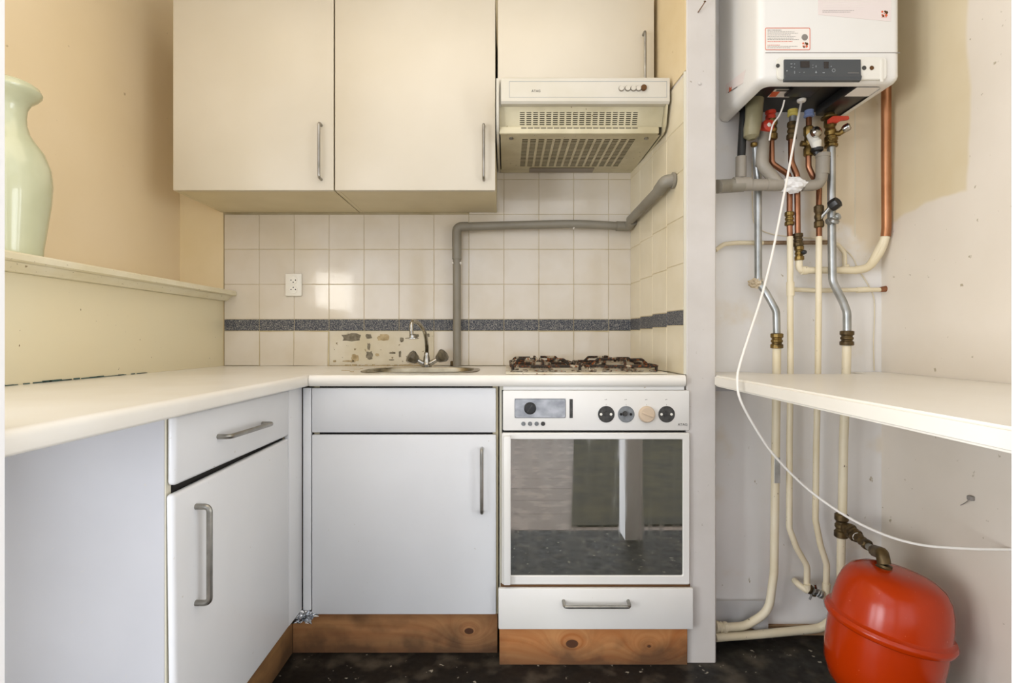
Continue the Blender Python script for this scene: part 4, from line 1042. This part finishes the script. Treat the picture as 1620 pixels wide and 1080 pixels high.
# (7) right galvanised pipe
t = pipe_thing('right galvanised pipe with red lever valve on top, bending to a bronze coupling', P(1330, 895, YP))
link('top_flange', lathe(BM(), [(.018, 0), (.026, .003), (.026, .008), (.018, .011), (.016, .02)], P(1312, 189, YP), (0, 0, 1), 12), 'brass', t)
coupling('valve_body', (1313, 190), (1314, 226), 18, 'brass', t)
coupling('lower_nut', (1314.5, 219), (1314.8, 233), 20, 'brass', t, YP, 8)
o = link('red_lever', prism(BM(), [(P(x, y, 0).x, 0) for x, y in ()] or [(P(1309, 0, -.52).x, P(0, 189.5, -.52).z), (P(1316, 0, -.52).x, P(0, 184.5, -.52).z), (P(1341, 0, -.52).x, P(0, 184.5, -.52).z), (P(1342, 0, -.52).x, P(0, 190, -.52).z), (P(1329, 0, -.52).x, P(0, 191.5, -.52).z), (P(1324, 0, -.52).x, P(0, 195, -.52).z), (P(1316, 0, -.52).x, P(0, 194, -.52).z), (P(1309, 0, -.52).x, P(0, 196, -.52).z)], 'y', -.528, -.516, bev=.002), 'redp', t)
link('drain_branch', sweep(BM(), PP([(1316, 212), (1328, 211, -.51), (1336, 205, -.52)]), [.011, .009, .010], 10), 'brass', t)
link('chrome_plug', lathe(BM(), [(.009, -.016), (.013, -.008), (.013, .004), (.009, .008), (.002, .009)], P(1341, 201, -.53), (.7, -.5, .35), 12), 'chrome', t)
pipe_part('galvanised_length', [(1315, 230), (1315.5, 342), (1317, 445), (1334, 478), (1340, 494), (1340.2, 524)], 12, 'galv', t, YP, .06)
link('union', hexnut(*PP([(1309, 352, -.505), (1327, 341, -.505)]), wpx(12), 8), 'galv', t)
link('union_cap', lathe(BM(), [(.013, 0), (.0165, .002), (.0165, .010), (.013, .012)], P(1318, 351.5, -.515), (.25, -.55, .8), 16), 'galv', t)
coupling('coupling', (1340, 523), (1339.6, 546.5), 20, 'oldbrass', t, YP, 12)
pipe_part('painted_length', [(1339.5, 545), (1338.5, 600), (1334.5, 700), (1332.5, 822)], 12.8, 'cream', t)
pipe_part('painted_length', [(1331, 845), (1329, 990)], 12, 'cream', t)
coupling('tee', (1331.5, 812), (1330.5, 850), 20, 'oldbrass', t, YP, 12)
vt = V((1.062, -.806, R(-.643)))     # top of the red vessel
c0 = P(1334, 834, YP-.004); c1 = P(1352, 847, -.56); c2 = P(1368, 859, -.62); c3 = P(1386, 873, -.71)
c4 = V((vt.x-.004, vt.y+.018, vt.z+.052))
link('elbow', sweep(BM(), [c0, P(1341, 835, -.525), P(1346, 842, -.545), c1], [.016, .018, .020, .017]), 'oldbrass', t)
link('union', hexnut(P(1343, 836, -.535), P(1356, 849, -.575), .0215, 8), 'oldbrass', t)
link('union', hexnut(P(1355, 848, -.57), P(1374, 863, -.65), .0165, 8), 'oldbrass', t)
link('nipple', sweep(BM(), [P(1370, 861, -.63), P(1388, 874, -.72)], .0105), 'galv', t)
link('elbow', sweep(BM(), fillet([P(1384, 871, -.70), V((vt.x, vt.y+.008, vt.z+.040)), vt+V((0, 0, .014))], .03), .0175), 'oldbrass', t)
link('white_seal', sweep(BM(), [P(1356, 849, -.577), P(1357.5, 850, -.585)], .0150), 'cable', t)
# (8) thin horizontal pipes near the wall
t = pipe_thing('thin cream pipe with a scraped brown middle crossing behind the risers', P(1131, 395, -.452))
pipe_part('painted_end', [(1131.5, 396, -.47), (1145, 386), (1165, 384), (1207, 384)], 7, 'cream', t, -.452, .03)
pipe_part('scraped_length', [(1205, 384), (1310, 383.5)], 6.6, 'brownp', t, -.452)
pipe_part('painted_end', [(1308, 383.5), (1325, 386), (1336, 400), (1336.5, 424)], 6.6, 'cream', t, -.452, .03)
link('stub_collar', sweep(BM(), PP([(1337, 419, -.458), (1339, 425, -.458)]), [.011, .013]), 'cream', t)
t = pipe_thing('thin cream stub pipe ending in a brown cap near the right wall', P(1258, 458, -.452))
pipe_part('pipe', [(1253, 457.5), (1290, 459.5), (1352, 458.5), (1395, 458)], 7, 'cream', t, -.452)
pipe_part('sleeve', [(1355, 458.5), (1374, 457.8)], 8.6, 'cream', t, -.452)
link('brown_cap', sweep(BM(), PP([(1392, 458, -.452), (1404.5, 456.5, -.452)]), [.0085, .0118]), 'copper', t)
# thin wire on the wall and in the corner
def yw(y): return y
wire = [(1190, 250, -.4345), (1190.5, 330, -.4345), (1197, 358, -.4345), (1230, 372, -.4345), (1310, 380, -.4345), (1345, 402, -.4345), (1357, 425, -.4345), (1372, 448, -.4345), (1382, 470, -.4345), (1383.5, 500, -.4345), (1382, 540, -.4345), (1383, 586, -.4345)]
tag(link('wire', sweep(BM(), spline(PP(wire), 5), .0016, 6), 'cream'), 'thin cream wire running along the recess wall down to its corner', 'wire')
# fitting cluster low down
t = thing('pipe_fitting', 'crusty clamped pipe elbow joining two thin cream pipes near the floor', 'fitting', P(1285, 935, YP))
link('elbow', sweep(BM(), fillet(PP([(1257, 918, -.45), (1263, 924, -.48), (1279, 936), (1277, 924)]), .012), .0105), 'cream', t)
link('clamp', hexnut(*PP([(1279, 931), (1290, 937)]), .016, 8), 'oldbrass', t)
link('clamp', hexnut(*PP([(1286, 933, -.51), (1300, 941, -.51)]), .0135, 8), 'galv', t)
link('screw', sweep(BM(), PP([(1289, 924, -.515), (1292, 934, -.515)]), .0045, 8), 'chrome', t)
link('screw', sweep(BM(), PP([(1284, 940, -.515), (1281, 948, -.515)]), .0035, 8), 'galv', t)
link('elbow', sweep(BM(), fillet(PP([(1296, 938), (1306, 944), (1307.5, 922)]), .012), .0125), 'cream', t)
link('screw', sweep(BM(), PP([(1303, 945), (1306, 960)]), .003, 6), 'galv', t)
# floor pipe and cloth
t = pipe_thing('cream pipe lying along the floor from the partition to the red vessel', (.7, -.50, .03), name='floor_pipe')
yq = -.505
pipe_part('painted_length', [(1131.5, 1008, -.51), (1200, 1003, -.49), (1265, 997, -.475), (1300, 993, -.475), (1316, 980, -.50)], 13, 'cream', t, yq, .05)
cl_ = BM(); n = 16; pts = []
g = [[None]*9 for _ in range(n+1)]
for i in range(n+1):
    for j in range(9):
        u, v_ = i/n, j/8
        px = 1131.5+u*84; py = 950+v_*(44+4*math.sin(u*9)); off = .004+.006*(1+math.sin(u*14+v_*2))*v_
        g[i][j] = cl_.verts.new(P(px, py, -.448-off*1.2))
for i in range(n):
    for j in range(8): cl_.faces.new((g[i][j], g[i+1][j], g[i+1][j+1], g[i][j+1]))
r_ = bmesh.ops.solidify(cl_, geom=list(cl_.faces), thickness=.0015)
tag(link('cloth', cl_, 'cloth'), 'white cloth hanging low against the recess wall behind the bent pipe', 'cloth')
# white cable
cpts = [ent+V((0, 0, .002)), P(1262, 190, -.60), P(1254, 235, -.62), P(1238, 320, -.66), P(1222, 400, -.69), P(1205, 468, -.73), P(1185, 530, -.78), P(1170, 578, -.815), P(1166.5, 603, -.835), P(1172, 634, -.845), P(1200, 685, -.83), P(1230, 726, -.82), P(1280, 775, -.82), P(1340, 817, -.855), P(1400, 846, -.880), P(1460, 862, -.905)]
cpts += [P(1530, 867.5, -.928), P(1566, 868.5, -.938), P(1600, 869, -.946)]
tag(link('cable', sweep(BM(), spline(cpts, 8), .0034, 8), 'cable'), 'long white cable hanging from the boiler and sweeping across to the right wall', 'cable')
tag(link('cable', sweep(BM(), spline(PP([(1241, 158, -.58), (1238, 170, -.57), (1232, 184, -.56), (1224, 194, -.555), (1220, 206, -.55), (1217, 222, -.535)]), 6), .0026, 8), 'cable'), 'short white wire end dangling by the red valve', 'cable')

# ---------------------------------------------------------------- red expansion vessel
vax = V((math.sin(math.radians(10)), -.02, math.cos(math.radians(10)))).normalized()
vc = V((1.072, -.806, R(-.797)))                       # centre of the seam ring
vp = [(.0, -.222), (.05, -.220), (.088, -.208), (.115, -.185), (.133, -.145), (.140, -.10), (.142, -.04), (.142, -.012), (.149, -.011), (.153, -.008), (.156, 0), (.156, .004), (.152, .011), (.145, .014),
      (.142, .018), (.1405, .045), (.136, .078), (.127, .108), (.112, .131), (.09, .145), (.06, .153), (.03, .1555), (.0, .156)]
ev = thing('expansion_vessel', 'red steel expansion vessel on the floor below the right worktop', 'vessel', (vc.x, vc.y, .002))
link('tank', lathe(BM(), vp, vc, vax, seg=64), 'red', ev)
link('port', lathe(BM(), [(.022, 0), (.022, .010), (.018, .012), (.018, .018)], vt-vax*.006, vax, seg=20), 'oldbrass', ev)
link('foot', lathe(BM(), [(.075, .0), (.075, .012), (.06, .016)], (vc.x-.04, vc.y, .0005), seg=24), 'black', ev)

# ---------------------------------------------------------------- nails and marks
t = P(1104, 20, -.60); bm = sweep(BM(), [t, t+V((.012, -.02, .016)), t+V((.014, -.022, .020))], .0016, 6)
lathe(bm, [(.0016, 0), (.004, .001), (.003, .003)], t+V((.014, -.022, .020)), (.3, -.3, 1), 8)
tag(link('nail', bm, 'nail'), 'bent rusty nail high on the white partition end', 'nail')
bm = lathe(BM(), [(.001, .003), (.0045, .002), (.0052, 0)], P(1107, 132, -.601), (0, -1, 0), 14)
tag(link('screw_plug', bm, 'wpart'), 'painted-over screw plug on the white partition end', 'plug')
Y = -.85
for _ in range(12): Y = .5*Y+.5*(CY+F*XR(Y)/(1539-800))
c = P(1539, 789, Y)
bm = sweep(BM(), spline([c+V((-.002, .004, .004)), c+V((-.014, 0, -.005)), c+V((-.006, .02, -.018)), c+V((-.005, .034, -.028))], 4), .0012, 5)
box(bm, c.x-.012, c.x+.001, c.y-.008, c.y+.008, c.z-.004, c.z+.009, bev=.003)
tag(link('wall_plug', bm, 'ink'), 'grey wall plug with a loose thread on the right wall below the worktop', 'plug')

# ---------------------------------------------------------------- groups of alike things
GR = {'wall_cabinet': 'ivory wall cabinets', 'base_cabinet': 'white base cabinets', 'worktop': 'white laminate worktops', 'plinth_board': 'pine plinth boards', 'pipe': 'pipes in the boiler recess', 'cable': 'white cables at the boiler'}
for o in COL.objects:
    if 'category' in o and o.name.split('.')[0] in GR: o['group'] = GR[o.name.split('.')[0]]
=====
- Required work
Look over the material above and show each line where "high" appears.

- Output below
Continue the Blender Python script for this scene: part 4, from line 1042. This part finishes the script. Treat the picture as 1620 pixels wide and 1080 pixels high.
tag(link('nail', bm, 'nail'), 'bent rusty nail high on the white partition end', 'nail')